Assembly Approves Joint Letter on Gulf Trawl Bycatch Management

The Kodiak Island Borough Assembly held a special meeting on Thursday night with one purpose: to review and pass a letter it is sending to the North Pacific Fishery Management Council. The letter, being sent in conjunction with the City of Kodiak, is in regards to the rules the fishery council is promulgating to manage Gulf of Alaska trawl bycatch.

Assemblywoman Rebecca Skinner, who serves on the Kodiak Fisheries Work Group, explained the need for the letter at this time.

“It’s both to make sure they remember that we’re at the table and then secondly that we want landing requirements and/or community protections.”

Skinner went on to say that because these will be new rules, the borough and city want to make sure there are also protections.

“When you have a new program, you’re changing the regulatory system,” she said. “And so we’re concerned that when you make those big changes, we don’t know what’s going to happen, and so we want to make sure to try and protect Kodiak.”

Assemblyman Larry LeDoux agreed that protections for the community are necessary, given past experience with new fishery models and how they affected Kodiak.

“During the crab rationalization discussion, there’s discussion on inserting into the legislation delivery requirements to Kodiak, and that didn’t happen, because the processors assured that they’d take care of that,” LeDoux said to the chuckles of others.

“Well, they just didn’t of course. And that’s the reason why we need to stress that. We know the history of what’s happening and that would have been the answer to Commissioner Cotton that we have evidence that once this happens, we have no guarantees.”

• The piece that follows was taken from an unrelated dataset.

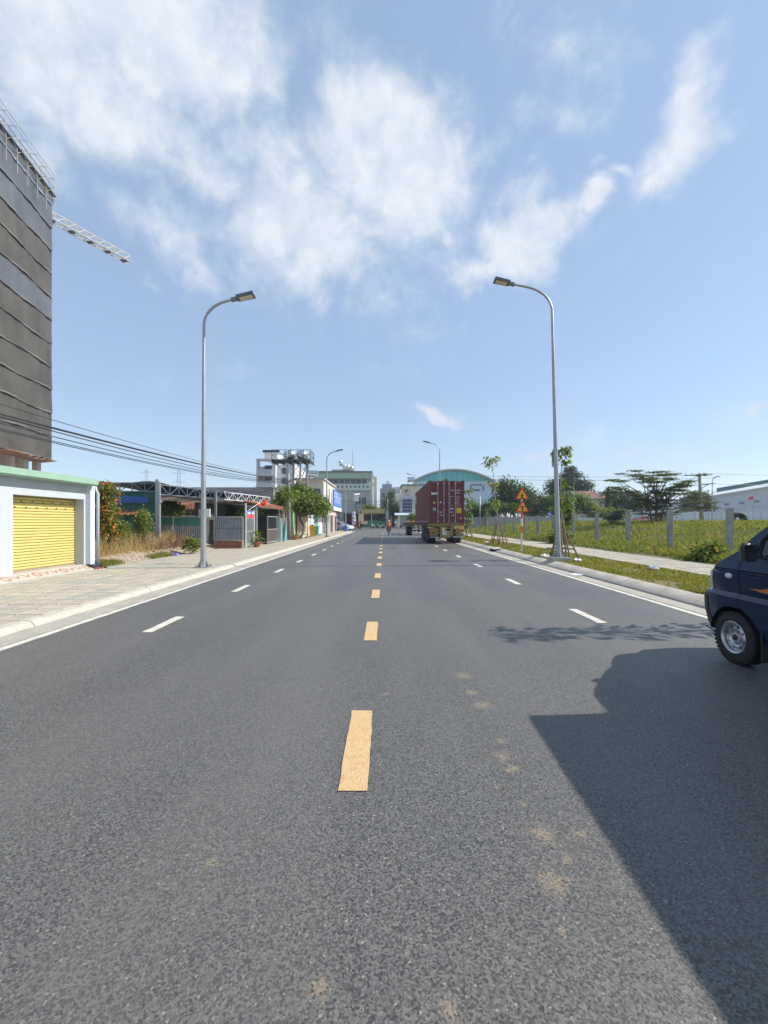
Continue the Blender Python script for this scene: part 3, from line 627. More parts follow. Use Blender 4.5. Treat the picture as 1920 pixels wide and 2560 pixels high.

The letter quotes from a study the borough and city commissioned that outlines the financial investments the city and industry have made to support the fishing industry, and how many jobs and resultant income is brought into town by it. By the way, directly or indirectly, the McDowell Group report claims commercial fishing and processing jobs account for about 30 percent of all personal income in the Kodiak Island Borough, which amounted to $236-million in 2014.